La délimitation officielle de la frontière, longue de plus de 1 200 kilomètres, fait l’objet d’un contentieux depuis les indépendances, mais des négociations diplomatiques commencées en 2006 laissent entrevoir la possibilité d’une résolution. Du côté vietnamien, elles sont menées au niveau du vice-ministre des affaires étrangères, poste actuellement détenu par M. Nguyen Minh Vu. Du côté cambodgien, c’est le ministre d’État chargé des frontières, M. Var Kim Hong, qui est à la manœuvre. Dans son bureau du palais du conseil des ministres à Phnom Penh, ce dernier nous raconte la démarche : « Dès les années 1990, nous nous sommes demandé si le traité conclu avec le Vietnam en 1985, qui réaffirmait la volonté des deux parties de garder la frontière tracée par les Français en 1954, avait une valeur. Nous avons conclu que c’était le cas. » Mais les oppositions contestent ces conclusions, et M. Hun Sen a proposé des négociations, pour des raisons de politique intérieure.

Ce qui lui a quand même valu quelques critiques. En 2005, l’ancien roi Norodom Sihanouk a fait paraître une lettre ouverte dans laquelle il jugeait que « renégocier les frontières était un suicide ». Mais le ministre suit obstinément la ligne de son chef de gouvernement, définie lors d’un discours fleuve de cinq heures devant l’Assemblée nationale cambodgienne en 2012. « Ce que nous voulons, nous déclare-t-il, c’est une frontière stable et reconnue, qui permette la coopération et la paix entre les deux pays. Il n’y a pas de discussion sur d’autres points », et notamment sur l’abaissement des droits de douane dans le cadre de l’accord de libre-échange entre les membres de l’Association des nations de l’Asie du Sud-Est (Anase), que Hanoï a rejointe en 1995 et Phnom Penh quatre plus tard.

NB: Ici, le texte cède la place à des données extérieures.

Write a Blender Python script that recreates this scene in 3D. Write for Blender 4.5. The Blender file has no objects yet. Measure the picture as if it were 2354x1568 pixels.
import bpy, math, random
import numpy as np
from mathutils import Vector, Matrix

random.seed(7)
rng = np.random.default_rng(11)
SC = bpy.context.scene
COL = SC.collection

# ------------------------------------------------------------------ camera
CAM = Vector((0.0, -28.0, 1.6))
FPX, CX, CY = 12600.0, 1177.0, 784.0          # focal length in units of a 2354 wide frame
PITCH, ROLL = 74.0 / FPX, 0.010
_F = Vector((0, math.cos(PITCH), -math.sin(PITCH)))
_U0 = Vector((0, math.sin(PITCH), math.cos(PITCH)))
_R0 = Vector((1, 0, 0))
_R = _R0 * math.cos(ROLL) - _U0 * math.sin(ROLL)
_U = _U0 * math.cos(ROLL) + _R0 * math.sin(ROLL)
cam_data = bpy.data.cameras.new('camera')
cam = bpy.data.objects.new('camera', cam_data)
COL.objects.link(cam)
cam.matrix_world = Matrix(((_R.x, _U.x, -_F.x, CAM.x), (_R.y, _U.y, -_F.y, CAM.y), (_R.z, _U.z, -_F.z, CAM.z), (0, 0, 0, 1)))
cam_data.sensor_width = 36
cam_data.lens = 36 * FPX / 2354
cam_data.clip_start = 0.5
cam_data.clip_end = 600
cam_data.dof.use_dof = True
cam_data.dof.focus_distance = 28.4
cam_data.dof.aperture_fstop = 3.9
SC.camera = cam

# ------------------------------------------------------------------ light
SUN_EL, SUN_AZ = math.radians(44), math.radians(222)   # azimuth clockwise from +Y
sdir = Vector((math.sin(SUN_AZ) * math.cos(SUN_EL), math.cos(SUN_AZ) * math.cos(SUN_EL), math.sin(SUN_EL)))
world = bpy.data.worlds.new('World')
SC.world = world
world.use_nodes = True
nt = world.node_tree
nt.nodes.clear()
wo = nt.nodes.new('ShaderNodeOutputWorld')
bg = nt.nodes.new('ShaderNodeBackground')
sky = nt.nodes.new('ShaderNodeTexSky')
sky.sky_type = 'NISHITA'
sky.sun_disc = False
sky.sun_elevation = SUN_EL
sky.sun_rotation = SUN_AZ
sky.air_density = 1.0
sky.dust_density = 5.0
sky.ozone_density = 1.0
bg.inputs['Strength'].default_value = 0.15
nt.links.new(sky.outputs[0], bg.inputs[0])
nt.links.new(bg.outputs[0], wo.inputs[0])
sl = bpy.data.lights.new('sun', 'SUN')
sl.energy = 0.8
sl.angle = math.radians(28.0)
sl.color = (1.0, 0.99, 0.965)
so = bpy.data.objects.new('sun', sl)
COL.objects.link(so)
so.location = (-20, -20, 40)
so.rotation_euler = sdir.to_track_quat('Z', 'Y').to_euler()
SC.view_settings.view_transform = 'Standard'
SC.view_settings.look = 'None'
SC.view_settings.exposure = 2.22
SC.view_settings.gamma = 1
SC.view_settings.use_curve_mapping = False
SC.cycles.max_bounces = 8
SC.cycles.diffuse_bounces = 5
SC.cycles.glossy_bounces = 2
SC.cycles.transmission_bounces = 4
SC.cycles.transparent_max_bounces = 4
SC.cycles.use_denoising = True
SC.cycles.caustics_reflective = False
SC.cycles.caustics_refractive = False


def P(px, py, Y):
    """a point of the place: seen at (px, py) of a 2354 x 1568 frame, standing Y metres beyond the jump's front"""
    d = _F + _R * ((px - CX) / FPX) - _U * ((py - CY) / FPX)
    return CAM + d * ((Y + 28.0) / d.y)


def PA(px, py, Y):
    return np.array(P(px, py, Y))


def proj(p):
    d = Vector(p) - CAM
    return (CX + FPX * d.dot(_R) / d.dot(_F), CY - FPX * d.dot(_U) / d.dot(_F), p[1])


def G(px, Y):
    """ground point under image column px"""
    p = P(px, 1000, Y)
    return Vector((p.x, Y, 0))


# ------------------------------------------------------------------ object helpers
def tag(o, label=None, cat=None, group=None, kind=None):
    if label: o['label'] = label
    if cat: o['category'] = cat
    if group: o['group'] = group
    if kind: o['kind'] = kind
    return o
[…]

Cambodgiens et Vietnamiens ont abouti à un accord pour un tracé de 84 % de la frontière en 2019 dont les cartes ont été déposées à l’ONU. Depuis, les négociations continuent. En mai 2022, les deux parties ont annoncé avoir trouvé un accord sur 6 % supplémentaires. Pour le reste, elles se heurtent aux zones grises des cartes françaises de 1954, explique le ministre Var Kim Hong : « Les documents français sont une référence très utile, mais les points de litige procèdent justement de leurs lacunes. De plus, les Français ont souvent tranché en faveur de la Cochinchine [vietnamienne], qui était une colonie quand le Cambodge n’était qu’un protectorat. Par exemple, lorsqu’il y a un cours d’eau, au lieu de couper au milieu, ce qui serait conforme au droit international, les Français ont donné la rive droite et la rivière au Vietnam, en ne laissant que la rive gauche au Cambodge. Les Vietnamiens se montrent néanmoins de bonne foi et les négociations avancent. » Les discussions sur les 10 % restants s’annoncent tout de même ardues, car les zones en question sont les plus reculées et les plus mal cartographiées.

Outre les négociations en cours, l’autre chantier pour M. Var Kim Hong est d’« éduquer les populations locales afin qu’elles reconnaissent cette frontière ». La tâche n’est pas simple, et demandera au moins autant de temps que les pourparlers diplomatiques. Malgré les bonnes volontés affichées, la délimitation politique à laquelle aspirent les États-nations ne pourra jamais correspondre parfaitement à la géographie humaine de ce delta du Mékong si complexe et si pluriel.